4. Mr. V.M. Tarkunde, the learned counsel for the respondent, while supporting the above view of the High Court has contended that the resolution of 13.2.1967 was passed by way of a compromise between the parties, and acting upon the same the respondent withdrew his suit which he had earlier filed in the civil court, and, therefore, the Municipal Council cannot be permitted to wriggle out of the situation. He also relied upon an affidavit which has been filed recently and suggested that if the present circumstances are taken into consideration the conclusion would be that the disputed land is not required either for widening the road or for any other public purpose, and the authorities have been acting mala fide at the behest of the of the respondents no.4 and 5. So far the 1970 Resolution is concerned, it is urged that the same should be completely ignored and the Municipal Council should not be allowed to bypass the judgment of the High Court in the earlier case. Mr. Patil, the learned counsel for the appellant, has reiterated the stand taken in the High Court that the judgment Ext. ‘A’ did not decide any issue, and cannot be interpreted as a direction commanding the Municipal Council to allow the proposed construction. He said that at the present stage it is not possible to finally decide the question as to whether the objections to the proposed scheme raised by the respondent have any substance or not. They were invited by 1970 Resolution to place their case and to present their point of view before the Municipal Council. It is stated on behalf of the Municipal Council that the plots in question are urgently needed for providing parking space for vehicles.
5. Having regard to the sequence of events in this case, we are unable to accept the contention that the Resolution dated 13.2.1967 was the result of a binding compromise between the parties. The fact that the respondent has withdrawn his suit for damages could not by itself has withdrawn his suit for damages could not by itself indicate that the Municipality was bound by the said Resolution. The Municipality was equally answerable to State Government which restrained the respondent from proceeding with the construction and appointed a high power Committee to go into the entire matter. The Committee gave a report stating that the land in question would be needed for the proper circulation of traffic. Equally we find that there is no scope for application of the principles of res judicata. We agree with the appellant that by the judgment Ext. ‘A’ the High Court did not finally decide the controversy and it remained open for the Municipal Council to decide, by reconsidering and disposing of the application of the respondent in accordance with law.
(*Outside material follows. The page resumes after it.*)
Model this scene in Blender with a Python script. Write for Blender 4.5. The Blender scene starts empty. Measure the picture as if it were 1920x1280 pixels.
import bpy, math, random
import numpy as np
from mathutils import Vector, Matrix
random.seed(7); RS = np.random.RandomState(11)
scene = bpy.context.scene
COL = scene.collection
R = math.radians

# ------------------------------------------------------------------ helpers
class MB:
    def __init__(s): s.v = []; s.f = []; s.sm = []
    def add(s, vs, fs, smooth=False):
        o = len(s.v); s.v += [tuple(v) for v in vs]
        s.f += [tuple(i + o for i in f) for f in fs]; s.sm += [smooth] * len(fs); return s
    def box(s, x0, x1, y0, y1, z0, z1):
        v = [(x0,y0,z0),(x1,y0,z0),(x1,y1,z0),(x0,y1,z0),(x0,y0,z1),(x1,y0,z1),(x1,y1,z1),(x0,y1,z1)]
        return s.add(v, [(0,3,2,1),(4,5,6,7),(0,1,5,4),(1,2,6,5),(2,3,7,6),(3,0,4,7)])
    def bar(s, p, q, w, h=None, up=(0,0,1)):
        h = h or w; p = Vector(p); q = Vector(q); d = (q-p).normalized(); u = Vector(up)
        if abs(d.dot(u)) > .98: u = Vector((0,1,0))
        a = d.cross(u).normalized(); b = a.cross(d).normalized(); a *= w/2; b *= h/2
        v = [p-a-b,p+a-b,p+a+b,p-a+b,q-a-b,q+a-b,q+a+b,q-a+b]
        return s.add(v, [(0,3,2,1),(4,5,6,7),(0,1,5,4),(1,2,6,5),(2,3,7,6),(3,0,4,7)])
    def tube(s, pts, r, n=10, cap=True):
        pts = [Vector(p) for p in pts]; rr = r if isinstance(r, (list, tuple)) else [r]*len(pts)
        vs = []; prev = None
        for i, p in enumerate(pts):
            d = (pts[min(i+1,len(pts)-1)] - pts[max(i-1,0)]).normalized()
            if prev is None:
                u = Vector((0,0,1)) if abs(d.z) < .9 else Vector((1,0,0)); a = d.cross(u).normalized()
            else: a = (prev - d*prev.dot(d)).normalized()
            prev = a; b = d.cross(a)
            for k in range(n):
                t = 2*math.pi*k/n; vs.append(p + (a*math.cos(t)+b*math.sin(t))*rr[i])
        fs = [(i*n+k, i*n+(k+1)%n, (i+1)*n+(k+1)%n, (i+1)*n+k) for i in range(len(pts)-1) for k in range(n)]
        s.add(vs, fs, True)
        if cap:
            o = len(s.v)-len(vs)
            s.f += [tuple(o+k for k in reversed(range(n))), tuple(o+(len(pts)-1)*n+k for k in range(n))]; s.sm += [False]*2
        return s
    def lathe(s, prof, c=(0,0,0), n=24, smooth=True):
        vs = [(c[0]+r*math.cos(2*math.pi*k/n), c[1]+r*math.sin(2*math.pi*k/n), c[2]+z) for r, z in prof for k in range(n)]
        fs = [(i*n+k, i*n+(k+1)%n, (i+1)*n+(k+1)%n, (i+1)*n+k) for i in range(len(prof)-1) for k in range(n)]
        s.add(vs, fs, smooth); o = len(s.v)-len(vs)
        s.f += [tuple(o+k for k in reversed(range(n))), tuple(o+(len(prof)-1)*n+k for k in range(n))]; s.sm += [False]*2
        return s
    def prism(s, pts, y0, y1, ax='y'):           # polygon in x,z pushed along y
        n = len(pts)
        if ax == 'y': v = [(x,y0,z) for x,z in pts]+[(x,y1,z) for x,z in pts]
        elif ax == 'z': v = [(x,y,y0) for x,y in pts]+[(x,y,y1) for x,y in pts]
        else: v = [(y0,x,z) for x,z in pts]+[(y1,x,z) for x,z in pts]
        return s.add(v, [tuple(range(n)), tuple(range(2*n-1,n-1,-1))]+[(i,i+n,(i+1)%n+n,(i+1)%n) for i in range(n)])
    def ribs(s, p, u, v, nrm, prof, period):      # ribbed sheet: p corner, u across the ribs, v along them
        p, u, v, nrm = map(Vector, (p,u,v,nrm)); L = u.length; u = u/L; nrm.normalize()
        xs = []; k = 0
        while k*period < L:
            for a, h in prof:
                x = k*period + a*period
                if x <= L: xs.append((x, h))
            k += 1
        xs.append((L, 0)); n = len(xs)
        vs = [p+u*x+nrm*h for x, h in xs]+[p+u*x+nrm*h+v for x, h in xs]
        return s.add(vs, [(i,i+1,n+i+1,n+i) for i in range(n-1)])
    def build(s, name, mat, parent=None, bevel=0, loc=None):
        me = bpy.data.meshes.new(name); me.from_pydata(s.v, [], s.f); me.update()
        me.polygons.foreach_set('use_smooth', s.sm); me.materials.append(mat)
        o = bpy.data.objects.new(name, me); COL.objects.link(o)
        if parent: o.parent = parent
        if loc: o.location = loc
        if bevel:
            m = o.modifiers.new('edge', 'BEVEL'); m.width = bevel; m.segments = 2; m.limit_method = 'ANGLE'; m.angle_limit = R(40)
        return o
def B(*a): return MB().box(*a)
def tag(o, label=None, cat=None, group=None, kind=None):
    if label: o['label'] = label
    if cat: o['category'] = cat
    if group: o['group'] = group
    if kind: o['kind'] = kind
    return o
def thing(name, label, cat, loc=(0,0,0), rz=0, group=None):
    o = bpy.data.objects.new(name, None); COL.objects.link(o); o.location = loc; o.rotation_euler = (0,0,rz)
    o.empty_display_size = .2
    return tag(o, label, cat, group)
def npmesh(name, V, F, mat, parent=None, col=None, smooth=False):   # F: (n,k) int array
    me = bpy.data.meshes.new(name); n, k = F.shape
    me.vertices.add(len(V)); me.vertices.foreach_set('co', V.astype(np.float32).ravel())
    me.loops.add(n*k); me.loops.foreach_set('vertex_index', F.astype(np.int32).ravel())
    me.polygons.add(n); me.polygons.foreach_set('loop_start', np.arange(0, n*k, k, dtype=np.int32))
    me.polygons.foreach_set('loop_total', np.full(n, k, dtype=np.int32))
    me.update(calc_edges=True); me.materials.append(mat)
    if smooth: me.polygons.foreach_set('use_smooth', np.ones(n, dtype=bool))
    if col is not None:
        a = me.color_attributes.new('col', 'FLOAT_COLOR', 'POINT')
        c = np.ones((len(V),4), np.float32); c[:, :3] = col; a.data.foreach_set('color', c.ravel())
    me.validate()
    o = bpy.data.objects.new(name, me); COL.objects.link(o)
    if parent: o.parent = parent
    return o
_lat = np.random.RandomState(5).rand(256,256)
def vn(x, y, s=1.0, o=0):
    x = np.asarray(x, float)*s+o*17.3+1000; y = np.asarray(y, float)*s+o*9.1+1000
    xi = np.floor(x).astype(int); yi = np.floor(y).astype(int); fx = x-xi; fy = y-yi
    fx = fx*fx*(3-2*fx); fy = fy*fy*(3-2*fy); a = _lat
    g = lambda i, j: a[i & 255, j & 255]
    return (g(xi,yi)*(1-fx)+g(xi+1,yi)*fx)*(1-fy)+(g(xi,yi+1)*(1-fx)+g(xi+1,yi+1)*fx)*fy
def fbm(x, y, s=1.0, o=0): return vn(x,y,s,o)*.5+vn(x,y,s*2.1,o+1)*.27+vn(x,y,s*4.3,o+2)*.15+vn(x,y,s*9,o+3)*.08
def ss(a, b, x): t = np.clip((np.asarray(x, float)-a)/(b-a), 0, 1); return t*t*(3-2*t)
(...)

6. Besides, the question as to whether a particular Scheme framed in exercise of statutory provisions is in the public interest or not has to be determined according to the need of the time and a final decision for all times to come cannot be taken. A particular scheme may serve the public purpose at a given point of time but due to change of circumstances it may become essential to modify or substitute it by another scheme. The requirements of the community do not remain static; they indeed, go on varying with the evolving process of social life. Accordingly, there must be creative response from the public authority, and the public scheme must be varied to meet the changing needs of the public. At the best for the respondent, it can be assumed that in 1967 when the resolution in his favour was passed, the acquisition of the land was not so urgently essential so as to call for his dispossession. But for that reason it cannot be held that the plots became immune from being utilised for any other public purpose for ever. The State or a body like the municipal Council entrusted with a public duty to look after the requirements of the community has to assess the situation from time to time and take necessary decision periodically. We, therefore, hold that the Resolution dated 13.2.1967 was not binding on the Municipal Council so as to disable it to take a different decision later.
7. So far the plea of mala fides is concerned, the High Court has not recorded any finding; and we do not find any material to support the respondent’s allegation.
8. For the reasons mentioned above, the impugned judgment of the High Court is set aside and the writ petition of the respondent filed in the High Court is dismissed. The respondent may even now avail the opportunity given by the 1970 Resolution, and press his objections promptly and in that case the Municipal Council may dispose of the same in accordance with law. The appeal is accordingly allowed, but the parties shall bear their own costs.